Limits on the Necessary & Proper Clause?

On January 12th, the Supreme Court will hear argument on a case that promises to find a limit to the power of Congress “To make all laws which shall be necessary and proper for carrying into execution the foregoing powers, and all other powers vested by this Constitution in the government of the United States, or in any department or officer thereof.” In this blog post, Cato’s Ilya Shapiro explains:

In 2006, Congress passed the Adam Walsh Child Protection and Safety Act. One provision of the law authorizes the federal government to civilly commit anyone in the custody of the Bureau of Prisons whom the attorney general certifies to be “sexually dangerous.” The effect of such an action is to continue the certified person’s confinement after the expiration of his prison term, without proof of a new criminal violation.

Six days before the scheduled release of Graydon Comstock — who had been sentenced to 37 months in jail for receiving child pornography — the attorney general certified Comstock as sexually dangerous.
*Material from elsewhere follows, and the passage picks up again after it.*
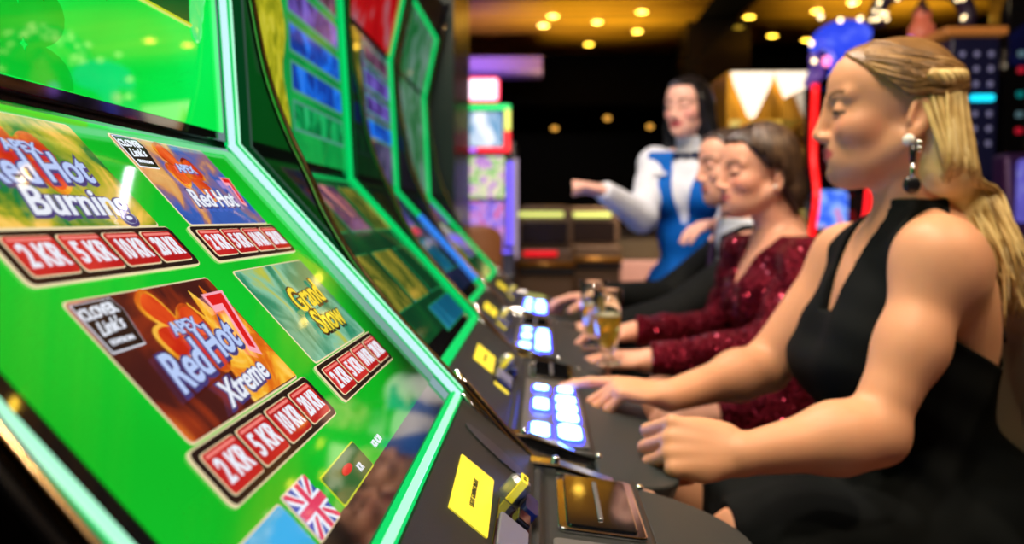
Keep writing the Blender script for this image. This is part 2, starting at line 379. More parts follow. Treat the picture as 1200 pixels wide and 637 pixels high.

Three years later, Comstock thus remains confined in a medium security prison, as do more than 60 other similarly situated men in the Eastern District of North Carolina alone.

Comstock and several others challenged their confinements as going beyond Congress’s constitutional authority and won in both the district and appellate courts. The United States successfully petitioned the Supreme Court to review the case.

Cato and I have filed this amicus brief explaining that the the power to make laws that “shall be necessary and proper” must be linked to an emumerated power, which this law is not. As Ilya puts it:

While the government justifies its actions by invoking its implied power “to establish a federal penal system” — itself a necessary and proper auxiliary to certain enumerated powers — civil commitment is unrelated to creating or maintaining a penal system (let alone any enumerated power). Nor can the law at issue fall under the Commerce Clause, because civil commitment involves non-economic intrastate activity.

This seems elementary given the text (see above), but it would be a small step towards Restoring the Lost Constitution (now just $13.93!) for the Supreme Court to so rule. The case also provides an opportunity for the Court to inch away from its decision in Raich.